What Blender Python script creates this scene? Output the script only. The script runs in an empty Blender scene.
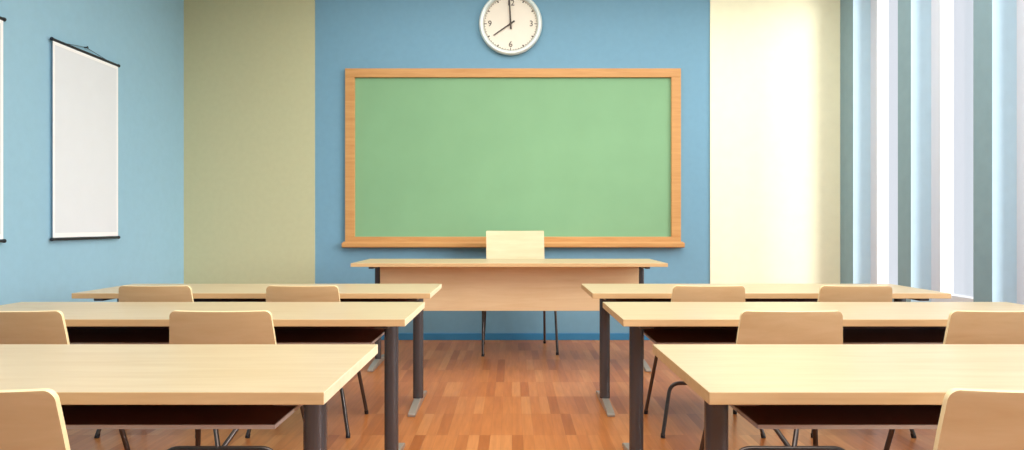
import bpy, bmesh, math, random
from mathutils import Vector, Matrix
random.seed(4)
S = bpy.context.scene
C = S.collection
PI = math.pi

# ------------------------------------------------------------------ materials
def lin(c):
    return tuple(((v/255)/12.92 if v/255 <= .04045 else ((v/255+.055)/1.055)**2.4) for v in c) + (1,)

def newmat(name):
    m = bpy.data.materials.new(name); m.use_nodes = True
    nt = m.node_tree
    return m, nt, nt.nodes['Principled BSDF']

def ramp(nt, stops):
    r = nt.nodes.new('ShaderNodeValToRGB')
    e = r.color_ramp.elements
    e[0].position, e[0].color = stops[0]
    e[1].position, e[1].color = stops[-1]
    for p, c in stops[1:-1]:
        n = e.new(p); n.color = c
    return r

def plain(name, col, rough=.5, metal=0., bump=0., bscale=60, var=.0, spec=.5):
    m, nt, b = newmat(name)
    b.inputs['Roughness'].default_value = rough
    b.inputs['Metallic'].default_value = metal
    b.inputs['Specular IOR Level'].default_value = spec
    tc = nt.nodes.new('ShaderNodeTexCoord')
    n = nt.nodes.new('ShaderNodeTexNoise'); n.inputs['Scale'].default_value = bscale*.12
    n.inputs['Detail'].default_value = 6
    nt.links.new(tc.outputs['Object'], n.inputs['Vector'])
    c = lin(col)
    lo = tuple(v*(1-var) for v in c[:3])+(1,); hi = tuple(min(1, v*(1+var)) for v in c[:3])+(1,)
    r = ramp(nt, [(.3, lo), (.7, hi)])
    nt.links.new(n.outputs['Fac'], r.inputs['Fac'])
    nt.links.new(r.outputs['Color'], b.inputs['Base Color'])
    if bump:
        n2 = nt.nodes.new('ShaderNodeTexNoise'); n2.inputs['Scale'].default_value = bscale
        n2.inputs['Detail'].default_value = 4
        nt.links.new(tc.outputs['Object'], n2.inputs['Vector'])
        bp = nt.nodes.new('ShaderNodeBump'); bp.inputs['Strength'].default_value = bump
        bp.inputs['Distance'].default_value = .01
        nt.links.new(n2.outputs['Fac'], bp.inputs['Height'])
        nt.links.new(bp.outputs['Normal'], b.inputs['Normal'])
    return m

def wood(name, c1, c2, rough=.4, scale=(1.2, 14, 14), var=.5, spec=.4):
    m, nt, b = newmat(name)
    tc = nt.nodes.new('ShaderNodeTexCoord')
    oi = nt.nodes.new('ShaderNodeObjectInfo')
    ad = nt.nodes.new('ShaderNodeVectorMath'); ad.operation = 'ADD'
    ml = nt.nodes.new('ShaderNodeMath'); ml.operation = 'MULTIPLY'; ml.inputs[1].default_value = 17
    nt.links.new(oi.outputs['Random'], ml.inputs[0])
    nt.links.new(tc.outputs['Object'], ad.inputs[0]); nt.links.new(ml.outputs[0], ad.inputs[1])
    mp = nt.nodes.new('ShaderNodeMapping'); mp.inputs['Scale'].default_value = scale
    nt.links.new(ad.outputs[0], mp.inputs['Vector'])
    n = nt.nodes.new('ShaderNodeTexNoise'); n.inputs['Scale'].default_value = 2.2
    n.inputs['Detail'].default_value = 8; n.inputs['Roughness'].default_value = .6
    n.inputs['Distortion'].default_value = .4
    nt.links.new(mp.outputs['Vector'], n.inputs['Vector'])
    r = ramp(nt, [(.28, lin(c2)), (.72, lin(c1))])
    nt.links.new(n.outputs['Fac'], r.inputs['Fac'])
    nt.links.new(r.outputs['Color'], b.inputs['Base Color'])
    b.inputs['Roughness'].default_value = rough
    b.inputs['Specular IOR Level'].default_value = spec
    return m

M = {}
M['blue'] = plain('wall_blue_paint', (121,163,185), .85, bump=.05, bscale=160, var=.02, spec=.15)
M['blue_side'] = plain('side_wall_blue_paint', (154,194,214), .85, bump=.05, bscale=160, var=.02, spec=.15)
M['reveal_lit'] = plain('reveal_lit_blue', (196,222,236), .7, bump=.05, bscale=90, var=.02, spec=.2)  # paler copy of the pier blue, window light put into the colour
M['pier_shaded'] = plain('pier_shaded_blue', (136,162,172), .75, bump=.06, bscale=90, var=.03, spec=.2)  # greyed copy of that blue, backlit shade put into the colour
M['shaded'] = plain('cream_shaded_paint', (197,195,156), .85, bump=.05, bscale=160, var=.02, spec=.15)  # the cream of the other panel, darkened to hold shade far from the windows
M['cream'] = plain('cream_paint', (250,245,212), .85, bump=.10, bscale=90, var=.02, spec=.15)
M['ceil'] = plain('ceiling_white', (240,240,238), .9, bump=.05, var=.01, spec=.1)
M['back'] = plain('back_wall_paint', (112,160,186), .9, var=.02, spec=.1)
M['base'] = plain('baseboard_blue', (54,128,172), .5, var=.03)
M['wframe'] = plain('window_frame_white', (222,222,228), .45, var=.01)
M['board'] = plain('chalkboard_green', (132,174,132), .75, var=.03, bscale=22, spec=.2)
M['frame_wood'] = wood('board_frame_wood', (212,160,100), (194,138,80), .45)
M['birch'] = wood('birch_laminate', (207,188,152), (196,173,134), .36)
M['birch_shaded'] = wood('birch_shaded_band', (220,182,132), (206,164,114), .5)  # birch edge darkened to tan, shade of the front and left edges painted in
M['birch_lit'] = wood('birch_lit_band', (250,238,204), (244,228,188), .5)  # same edge made pale, window light on the end painted in
M['panel'] = wood('birch_panel', (244,214,170), (234,200,152), .45)
M['ply'] = wood('chair_plywood', (210,174,130), (197,158,112), .42, scale=(1.5, 10, 10))
M['ply_edge'] = plain('plywood_edge', (246,222,172), .5, var=.05)
M['maple'] = wood('pale_maple', (228,212,174), (218,198,156), .4)
M['metal'] = plain('grey_powder_steel', (94,93,96), .26, metal=.5, var=.03)
M['tube'] = plain('dark_chrome_tube', (92,84,80), .28, metal=.8, var=.03)
M['rubber'] = plain('black_rubber', (22,20,20), .6)
M['foot'] = plain('light_grey_foot', (176,168,156), .35, metal=.3, var=.03)
M['tray'] = plain('dark_brown_tray', (88,42,28), .33, var=.12, bscale=40, spec=.5)
M['tray_edge'] = plain('pale_tray_edge', (190,170,158), .4, var=.03)
M['canvas'] = plain('poster_white', (228,232,237), .7, var=.01)
M['canvas_rim'] = plain('poster_margin', (252,252,252), .7)
M['black'] = plain('black_rod', (30,34,42), .4)
M['clock_face'] = plain('clock_face_cream', (240,230,212), .6, var=.02)
M['clock_rim'] = plain('clock_rim', (212,220,214), .3, metal=.2, var=.02)
M['clock_ink'] = plain('clock_ink', (70,58,48), .5)

def make_floor_mat():
    m, nt, b = newmat('parquet')
    N = nt.nodes; L = nt.links
    g = N.new('ShaderNodeNewGeometry')
    sp = N.new('ShaderNodeSeparateXYZ'); L.new(g.outputs['Position'], sp.inputs[0])
    def math_(op, a, bb=None):
        n = N.new('ShaderNodeMath'); n.operation = op
        for i, v in enumerate((a, bb)):
            if v is None: continue
            if isinstance(v, (int, float)): n.inputs[i].default_value = v
            else: L.new(v, n.inputs[i])
        return n.outputs[0]
    xs = math_('DIVIDE', sp.outputs['X'], .0585)
    xi = math_('FLOOR', xs)
    # boards three strips wide carry the same end joints; some are shifted
    grp = math_('FLOOR', math_('DIVIDE', xi, 6))
    wn0 = N.new('ShaderNodeTexWhiteNoise'); wn0.noise_dimensions = '1D'; L.new(grp, wn0.inputs['W'])
    off = math_('MULTIPLY', math_('ROUND', math_('MULTIPLY', wn0.outputs['Value'], 2)), .5)
    ys = math_('ADD', math_('DIVIDE', math_('ADD', sp.outputs['Y'], .04), .385), math_('MULTIPLY', off, .0))
    yi = math_('FLOOR', ys)
    cb = N.new('ShaderNodeCombineXYZ'); L.new(xi, cb.inputs[0]); L.new(yi, cb.inputs[1])
    wn = N.new('ShaderNodeTexWhiteNoise'); wn.noise_dimensions = '3D'; L.new(cb.outputs[0], wn.inputs['Vector'])
    r = ramp(nt, [(0, lin((176,102,50))), (.2, lin((196,120,64))), (.75, lin((205,130,72))), (1, lin((216,146,88)))])
    L.new(wn.outputs['Value'], r.inputs['Fac'])
    mp = N.new('ShaderNodeMapping'); mp.inputs['Scale'].default_value = (30, 2.5, 1)
    L.new(g.outputs['Position'], mp.inputs['Vector'])
    n = N.new('ShaderNodeTexNoise'); n.inputs['Scale'].default_value = 1.6; n.inputs['Detail'].default_value = 6
    L.new(mp.outputs['Vector'], n.inputs['Vector'])
    r2 = ramp(nt, [(.3, (.82,.80,.78,1)), (.7, (1.0,1.0,1.0,1))])
    L.new(n.outputs['Fac'], r2.inputs['Fac'])
    mx = N.new('ShaderNodeMix'); mx.data_type = 'RGBA'; mx.blend_type = 'MULTIPLY'; mx.inputs[0].default_value = 1
    L.new(r.outputs['Color'], mx.inputs[6]); L.new(r2.outputs['Color'], mx.inputs[7])
    # thin dark joints
    fx = math_('FRACT', xs); fy = math_('FRACT', ys)
    ex = math_('MINIMUM', fx, math_('SUBTRACT', 1, fx)); ey = math_('MINIMUM', fy, math_('SUBTRACT', 1, fy))
    jx = math_('LESS_THAN', ex, .018); jy = math_('LESS_THAN', ey, .004)
    j = math_('MULTIPLY', math_('MAXIMUM', jx, jy), .18)
    mx2 = N.new('ShaderNodeMix'); mx2.data_type = 'RGBA'; L.new(j, mx2.inputs[0])
    L.new(mx.outputs[2], mx2.inputs[6]); mx2.inputs[7].default_value = lin((96,48,24))
    L.new(mx2.outputs[2], b.inputs['Base Color'])
    b.inputs['Roughness'].default_value = .30
    b.inputs['Specular IOR Level'].default_value = .3
    return m
M['floor'] = make_floor_mat()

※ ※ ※

■ Short task ■
Skip the pictures and restate exactly the lines from the beginning of the listing to the line with "PI = math.pi", that line included.

■ Output of the exercise ■
What Blender Python script creates this scene? Output the script only. The script runs in an empty Blender scene.
import bpy, bmesh, math, random
from mathutils import Vector, Matrix
random.seed(4)
S = bpy.context.scene
C = S.collection
PI = math.pi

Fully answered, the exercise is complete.